# DATA SECTION
+---+
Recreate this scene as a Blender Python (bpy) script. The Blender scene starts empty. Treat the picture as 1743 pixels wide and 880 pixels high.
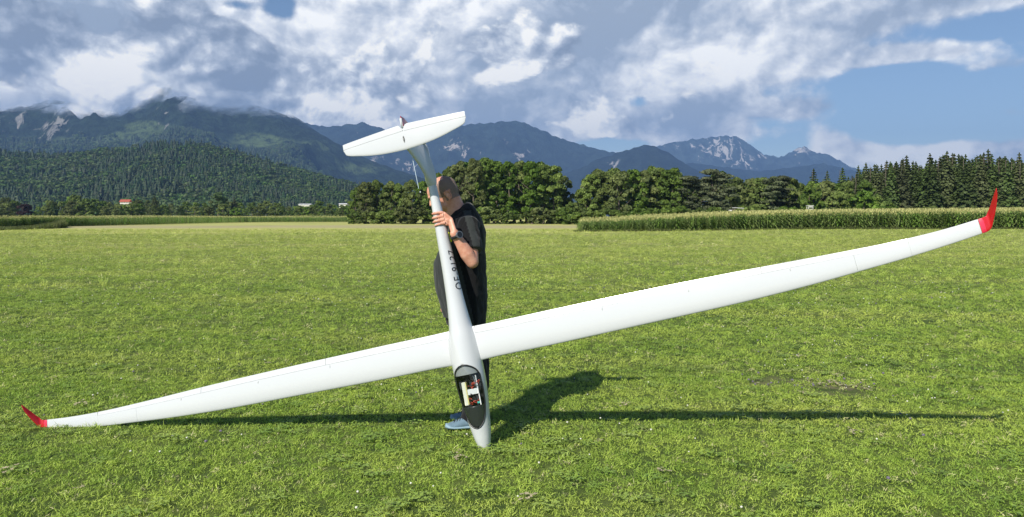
import bpy, bmesh, math, random
import numpy as np
from mathutils import Vector, Matrix, noise, Euler
random.seed(7); rng = np.random.default_rng(7)
SC = bpy.context.scene; COL = SC.collection
F_ = 1260.0; CX = 871.5; CY = 370.0; EYE = 1.5      # focal length in photo pixels, principal column, horizon row, eye height

# ------------------------------------------------------------------ camera
cam_d = bpy.data.cameras.new('camera'); cam = bpy.data.objects.new('camera', cam_d); COL.objects.link(cam)
cam.location = (0, 0, EYE); cam.rotation_euler = (math.radians(90), 0, 0)
cam_d.sensor_width = 36; cam_d.lens = 36*F_/1743; cam_d.shift_y = -(440-CY)/1743
cam_d.clip_start = .05; cam_d.clip_end = 60000
SC.camera = cam
SC.view_settings.view_transform = 'Standard'; SC.view_settings.look = 'None'
SC.view_settings.exposure = 0.11; SC.view_settings.gamma = 1
SC.render.engine = 'CYCLES'
SC.cycles.use_denoising = True
SC.cycles.max_bounces = 7; SC.cycles.transparent_max_bounces = 24; SC.cycles.volume_bounces = 0
SC.render.film_transparent = False
HAZE = 8.2e-5

# ------------------------------------------------------------------ node helper
class NT:
    def __init__(s, tree): s.t = tree; s.n = tree.nodes; s.l = tree.links
    def node(s, typ, ins=None, **kw):
        n = s.n.new(typ)
        for k, v in kw.items(): setattr(n, k, v)
        for k, v in (ins or {}).items():
            sk = n.inputs[k]
            if isinstance(v, bpy.types.NodeSocket): s.l.new(v, sk)
            else: sk.default_value = v
        return n
    def m(s, op, a, b=0.0, c=None, clamp=False):
        d = {0: a, 1: b}
        if c is not None: d[2] = c
        return s.node('ShaderNodeMath', d, operation=op, use_clamp=clamp).outputs[0]
    def v(s, op, a, b=(0, 0, 0)):
        n = s.node('ShaderNodeVectorMath', {0: a}, operation=op)
        if op == 'SCALE':
            sk = n.inputs['Scale']
            if isinstance(b, bpy.types.NodeSocket): s.l.new(b, sk)
            else: sk.default_value = b
        elif isinstance(b, bpy.types.NodeSocket): s.l.new(b, n.inputs[1])
        else: n.inputs[1].default_value = b
        return n.outputs['Value'] if op in ('DOT_PRODUCT', 'LENGTH') else n.outputs[0]
    def xyz(s, x, y, z): return s.node('ShaderNodeCombineXYZ', {0: x, 1: y, 2: z}).outputs[0]
    def noise(s, vec, scale, detail=4, rough=.55, dist=0.0, lac=2.0, out=0, typ='FBM', dim='3D'):
        n = s.node('ShaderNodeTexNoise', {'Vector': vec, 'Scale': scale, 'Detail': detail, 'Roughness': rough, 'Distortion': dist, 'Lacunarity': lac}, noise_dimensions=dim)
        n.noise_type = typ
        return n.outputs[out]
    def ramp(s, x, a, b, lo=0.0, hi=1.0, smooth=True):
        n = s.node('ShaderNodeMapRange', {0: x, 1: a, 2: b, 3: lo, 4: hi})
        n.interpolation_type = 'SMOOTHSTEP' if smooth else 'LINEAR'
        return n.outputs[0]
    def mix(s, f, a, b):
        n = s.n.new('ShaderNodeMix'); n.data_type = 'RGBA'
        for i, v in ((0, f), (6, a), (7, b)):
            if isinstance(v, bpy.types.NodeSocket): s.l.new(v, n.inputs[i])
            else: n.inputs[i].default_value = v if i == 0 else (v[0], v[1], v[2], 1)
        return n.outputs[2]

def mat(name):
    m = bpy.data.materials.new(name); m.use_nodes = True
    t = NT(m.node_tree); m.node_tree.nodes.clear()
    t.out = t.node('ShaderNodeOutputMaterial')
    return m, t
def principled(t, color, rough=.5, **kw):
    ins = {'Roughness': rough}
    n = t.node('ShaderNodeBsdfPrincipled', ins)
    sk = n.inputs['Base Color']
    if isinstance(color, bpy.types.NodeSocket): t.l.new(color, sk)
    else: sk.default_value = (*color, 1)
    for k, v in kw.items():
        sk = n.inputs[k.replace('_', ' ')]
        if isinstance(v, bpy.types.NodeSocket): t.l.new(v, sk)
        else: sk.default_value = v
    return n
def simple(name, color, rough=.5, var=.12, vscale=6.0, bump=0.0, bscale=200., **kw):
    """a plain painted / cloth / skin surface with slight tone variation and fine relief"""
    m, t = mat(name)
    g = t.node('ShaderNodeTexCoord').outputs['Object']
    nz = t.noise(g, vscale, 5, .6)
    c = t.mix(nz, tuple(max(0, x*(1-var)) for x in color), tuple(min(1, x*(1+var)) for x in color))
    p = principled(t, c, rough, **kw)
    if bump:
        b = t.node('ShaderNodeBump', {'Height': t.noise(g, bscale, 3, .6), 'Strength': bump, 'Distance': .002})
        t.l.new(b.outputs[0], p.inputs['Normal'])
    t.l.new(p.outputs[0], t.out.inputs[0])
    return m

# ------------------------------------------------------------------ light: one sun, a Nishita sky with clouds
TO_SUN = Vector((-.716, -1.045, 1.0)).normalized()
EL = math.asin(TO_SUN.z); AZ = math.atan2(TO_SUN.x, TO_SUN.y)
sun_d = bpy.data.lights.new('sun', 'SUN'); sun = bpy.data.objects.new('sun', sun_d); COL.objects.link(sun)
sun_d.energy = 4.9; sun_d.angle = math.radians(.53); sun_d.color = (1.0, .945, .85)
sun.rotation_euler = (-TO_SUN).to_track_quat('-Z', 'Y').to_euler()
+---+
# EXERCISE PROMPT
From the first line of the material down to the line containing "HAZE = 8.2e-5", inclusive, return each line exactly, skipping any picture.

# SOLUTION TO THE PROBLEM
Recreate this scene as a Blender Python (bpy) script. The Blender scene starts empty. Treat the picture as 1743 pixels wide and 880 pixels high.
import bpy, bmesh, math, random
import numpy as np
from mathutils import Vector, Matrix, noise, Euler
random.seed(7); rng = np.random.default_rng(7)
SC = bpy.context.scene; COL = SC.collection
F_ = 1260.0; CX = 871.5; CY = 370.0; EYE = 1.5      # focal length in photo pixels, principal column, horizon row, eye height

# ------------------------------------------------------------------ camera
cam_d = bpy.data.cameras.new('camera'); cam = bpy.data.objects.new('camera', cam_d); COL.objects.link(cam)
cam.location = (0, 0, EYE); cam.rotation_euler = (math.radians(90), 0, 0)
cam_d.sensor_width = 36; cam_d.lens = 36*F_/1743; cam_d.shift_y = -(440-CY)/1743
cam_d.clip_start = .05; cam_d.clip_end = 60000
SC.camera = cam
SC.view_settings.view_transform = 'Standard'; SC.view_settings.look = 'None'
SC.view_settings.exposure = 0.11; SC.view_settings.gamma = 1
SC.render.engine = 'CYCLES'
SC.cycles.use_denoising = True
SC.cycles.max_bounces = 7; SC.cycles.transparent_max_bounces = 24; SC.cycles.volume_bounces = 0
SC.render.film_transparent = False
HAZE = 8.2e-5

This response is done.